====== Material ======
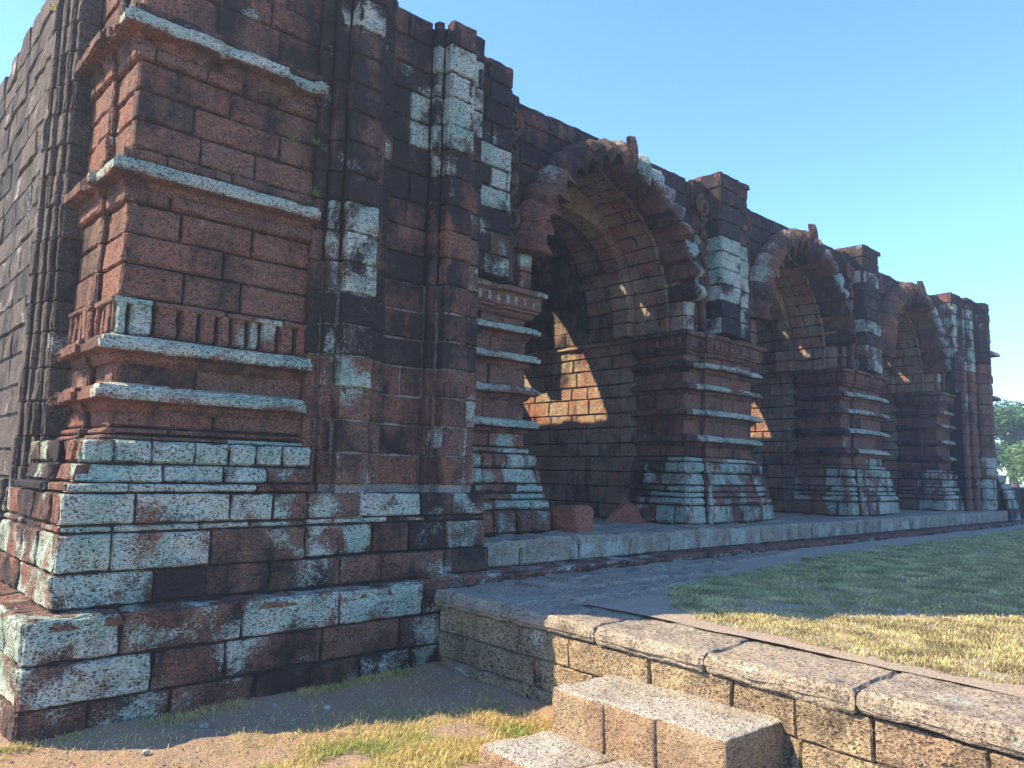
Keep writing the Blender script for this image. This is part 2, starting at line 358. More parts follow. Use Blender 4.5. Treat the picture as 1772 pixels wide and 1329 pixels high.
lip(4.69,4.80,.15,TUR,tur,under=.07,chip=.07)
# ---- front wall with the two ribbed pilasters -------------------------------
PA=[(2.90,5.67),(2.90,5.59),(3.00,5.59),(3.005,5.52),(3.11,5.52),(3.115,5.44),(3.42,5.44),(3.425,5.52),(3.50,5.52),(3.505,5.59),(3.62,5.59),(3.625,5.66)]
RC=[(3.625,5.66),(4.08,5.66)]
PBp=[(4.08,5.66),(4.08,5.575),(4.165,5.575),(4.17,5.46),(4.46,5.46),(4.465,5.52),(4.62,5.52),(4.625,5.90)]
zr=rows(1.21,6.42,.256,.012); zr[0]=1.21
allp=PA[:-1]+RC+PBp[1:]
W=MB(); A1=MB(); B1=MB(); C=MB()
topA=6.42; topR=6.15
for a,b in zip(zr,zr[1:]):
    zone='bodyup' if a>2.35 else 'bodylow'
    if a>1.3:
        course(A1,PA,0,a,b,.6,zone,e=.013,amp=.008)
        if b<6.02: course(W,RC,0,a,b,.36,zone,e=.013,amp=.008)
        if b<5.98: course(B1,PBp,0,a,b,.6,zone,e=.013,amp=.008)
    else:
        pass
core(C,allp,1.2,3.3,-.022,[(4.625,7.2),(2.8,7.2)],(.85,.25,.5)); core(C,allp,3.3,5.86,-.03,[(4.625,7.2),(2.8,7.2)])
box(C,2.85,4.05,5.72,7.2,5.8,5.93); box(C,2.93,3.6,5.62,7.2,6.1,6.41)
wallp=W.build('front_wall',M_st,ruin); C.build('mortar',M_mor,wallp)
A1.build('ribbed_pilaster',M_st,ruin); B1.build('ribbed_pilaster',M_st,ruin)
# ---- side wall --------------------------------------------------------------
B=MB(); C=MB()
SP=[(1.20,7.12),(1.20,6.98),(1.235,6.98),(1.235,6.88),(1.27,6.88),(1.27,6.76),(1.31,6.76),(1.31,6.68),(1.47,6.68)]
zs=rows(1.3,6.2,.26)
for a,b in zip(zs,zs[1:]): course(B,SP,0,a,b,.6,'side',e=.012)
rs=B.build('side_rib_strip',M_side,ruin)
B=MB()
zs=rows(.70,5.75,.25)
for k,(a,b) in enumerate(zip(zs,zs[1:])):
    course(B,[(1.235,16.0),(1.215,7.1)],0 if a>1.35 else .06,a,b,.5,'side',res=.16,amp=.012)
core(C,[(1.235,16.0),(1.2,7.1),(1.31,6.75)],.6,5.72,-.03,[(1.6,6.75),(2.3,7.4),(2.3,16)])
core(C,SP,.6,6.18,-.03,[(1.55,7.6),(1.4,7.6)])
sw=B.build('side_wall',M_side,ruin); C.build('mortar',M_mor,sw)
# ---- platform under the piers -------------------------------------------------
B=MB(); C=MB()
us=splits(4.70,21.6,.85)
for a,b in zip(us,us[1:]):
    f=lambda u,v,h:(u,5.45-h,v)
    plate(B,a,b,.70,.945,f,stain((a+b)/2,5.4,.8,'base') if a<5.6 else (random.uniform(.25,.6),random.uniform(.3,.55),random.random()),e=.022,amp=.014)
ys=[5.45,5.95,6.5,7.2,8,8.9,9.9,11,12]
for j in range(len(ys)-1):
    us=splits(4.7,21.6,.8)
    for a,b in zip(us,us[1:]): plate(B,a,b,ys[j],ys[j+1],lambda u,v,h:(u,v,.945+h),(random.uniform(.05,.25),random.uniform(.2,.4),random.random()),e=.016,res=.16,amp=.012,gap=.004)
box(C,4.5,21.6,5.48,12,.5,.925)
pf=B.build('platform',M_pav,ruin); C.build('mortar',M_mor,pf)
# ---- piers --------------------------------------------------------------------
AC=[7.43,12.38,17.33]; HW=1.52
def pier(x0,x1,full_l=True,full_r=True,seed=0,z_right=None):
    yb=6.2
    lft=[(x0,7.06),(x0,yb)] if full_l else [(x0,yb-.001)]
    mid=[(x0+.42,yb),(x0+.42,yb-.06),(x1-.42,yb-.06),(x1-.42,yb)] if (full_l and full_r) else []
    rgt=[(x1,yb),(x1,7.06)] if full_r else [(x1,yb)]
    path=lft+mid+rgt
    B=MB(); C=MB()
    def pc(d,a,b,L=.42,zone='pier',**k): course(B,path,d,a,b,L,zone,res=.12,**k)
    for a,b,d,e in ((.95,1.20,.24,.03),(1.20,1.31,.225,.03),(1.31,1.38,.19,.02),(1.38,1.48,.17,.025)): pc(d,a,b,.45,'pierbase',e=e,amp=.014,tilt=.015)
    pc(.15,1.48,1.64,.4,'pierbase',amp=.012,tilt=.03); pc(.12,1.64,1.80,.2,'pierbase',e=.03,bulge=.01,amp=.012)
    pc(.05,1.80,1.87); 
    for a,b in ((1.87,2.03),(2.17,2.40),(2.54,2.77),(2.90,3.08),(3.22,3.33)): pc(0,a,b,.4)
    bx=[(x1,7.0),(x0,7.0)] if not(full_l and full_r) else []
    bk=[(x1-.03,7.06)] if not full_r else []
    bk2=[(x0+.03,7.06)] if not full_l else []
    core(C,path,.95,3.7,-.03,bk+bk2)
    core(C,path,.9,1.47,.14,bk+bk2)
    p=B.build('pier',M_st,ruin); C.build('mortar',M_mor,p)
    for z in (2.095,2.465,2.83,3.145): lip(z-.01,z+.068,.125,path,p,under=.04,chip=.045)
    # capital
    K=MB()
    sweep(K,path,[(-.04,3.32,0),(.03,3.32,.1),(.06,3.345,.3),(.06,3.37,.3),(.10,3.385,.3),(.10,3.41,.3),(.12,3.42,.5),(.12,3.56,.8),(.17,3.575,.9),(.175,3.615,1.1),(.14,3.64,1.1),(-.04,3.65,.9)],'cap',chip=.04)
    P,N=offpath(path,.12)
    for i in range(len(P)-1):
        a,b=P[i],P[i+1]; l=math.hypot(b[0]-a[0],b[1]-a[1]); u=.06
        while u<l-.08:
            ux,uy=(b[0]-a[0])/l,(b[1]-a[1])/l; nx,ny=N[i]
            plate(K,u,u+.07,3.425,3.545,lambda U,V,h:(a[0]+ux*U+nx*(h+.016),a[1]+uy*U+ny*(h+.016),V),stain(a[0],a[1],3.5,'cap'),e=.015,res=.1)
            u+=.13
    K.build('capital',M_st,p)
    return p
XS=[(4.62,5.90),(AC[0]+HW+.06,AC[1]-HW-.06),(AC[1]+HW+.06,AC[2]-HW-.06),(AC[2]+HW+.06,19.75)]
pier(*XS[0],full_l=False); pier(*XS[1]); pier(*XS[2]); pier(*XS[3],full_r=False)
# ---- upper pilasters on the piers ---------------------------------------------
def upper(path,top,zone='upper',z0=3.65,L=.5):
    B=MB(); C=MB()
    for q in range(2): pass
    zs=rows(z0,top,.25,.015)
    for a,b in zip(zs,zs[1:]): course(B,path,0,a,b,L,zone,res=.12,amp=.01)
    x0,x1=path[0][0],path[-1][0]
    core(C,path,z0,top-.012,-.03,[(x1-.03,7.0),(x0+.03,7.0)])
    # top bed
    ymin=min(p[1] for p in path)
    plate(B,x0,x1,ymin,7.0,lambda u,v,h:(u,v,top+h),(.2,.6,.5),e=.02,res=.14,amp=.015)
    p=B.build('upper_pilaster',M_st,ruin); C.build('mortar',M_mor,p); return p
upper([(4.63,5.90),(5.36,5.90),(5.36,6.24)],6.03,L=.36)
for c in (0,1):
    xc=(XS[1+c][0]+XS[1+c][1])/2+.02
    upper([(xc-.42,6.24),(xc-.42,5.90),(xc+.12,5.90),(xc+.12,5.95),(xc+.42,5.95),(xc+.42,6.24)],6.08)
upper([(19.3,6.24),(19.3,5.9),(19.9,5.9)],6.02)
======
**Goal:**
Restate each line from the start of the listing through the line bearing "zs=rows(1.3,6.2,.26)" word for word. Drop the pictures.

**The solution:**
Keep writing the Blender script for this image. This is part 2, starting at line 358. More parts follow. Use Blender 4.5. Treat the picture as 1772 pixels wide and 1329 pixels high.
lip(4.69,4.80,.15,TUR,tur,under=.07,chip=.07)
# ---- front wall with the two ribbed pilasters -------------------------------
PA=[(2.90,5.67),(2.90,5.59),(3.00,5.59),(3.005,5.52),(3.11,5.52),(3.115,5.44),(3.42,5.44),(3.425,5.52),(3.50,5.52),(3.505,5.59),(3.62,5.59),(3.625,5.66)]
RC=[(3.625,5.66),(4.08,5.66)]
PBp=[(4.08,5.66),(4.08,5.575),(4.165,5.575),(4.17,5.46),(4.46,5.46),(4.465,5.52),(4.62,5.52),(4.625,5.90)]
zr=rows(1.21,6.42,.256,.012); zr[0]=1.21
allp=PA[:-1]+RC+PBp[1:]
W=MB(); A1=MB(); B1=MB(); C=MB()
topA=6.42; topR=6.15
for a,b in zip(zr,zr[1:]):
    zone='bodyup' if a>2.35 else 'bodylow'
    if a>1.3:
        course(A1,PA,0,a,b,.6,zone,e=.013,amp=.008)
        if b<6.02: course(W,RC,0,a,b,.36,zone,e=.013,amp=.008)
        if b<5.98: course(B1,PBp,0,a,b,.6,zone,e=.013,amp=.008)
    else:
        pass
core(C,allp,1.2,3.3,-.022,[(4.625,7.2),(2.8,7.2)],(.85,.25,.5)); core(C,allp,3.3,5.86,-.03,[(4.625,7.2),(2.8,7.2)])
box(C,2.85,4.05,5.72,7.2,5.8,5.93); box(C,2.93,3.6,5.62,7.2,6.1,6.41)
wallp=W.build('front_wall',M_st,ruin); C.build('mortar',M_mor,wallp)
A1.build('ribbed_pilaster',M_st,ruin); B1.build('ribbed_pilaster',M_st,ruin)
# ---- side wall --------------------------------------------------------------
B=MB(); C=MB()
SP=[(1.20,7.12),(1.20,6.98),(1.235,6.98),(1.235,6.88),(1.27,6.88),(1.27,6.76),(1.31,6.76),(1.31,6.68),(1.47,6.68)]
zs=rows(1.3,6.2,.26)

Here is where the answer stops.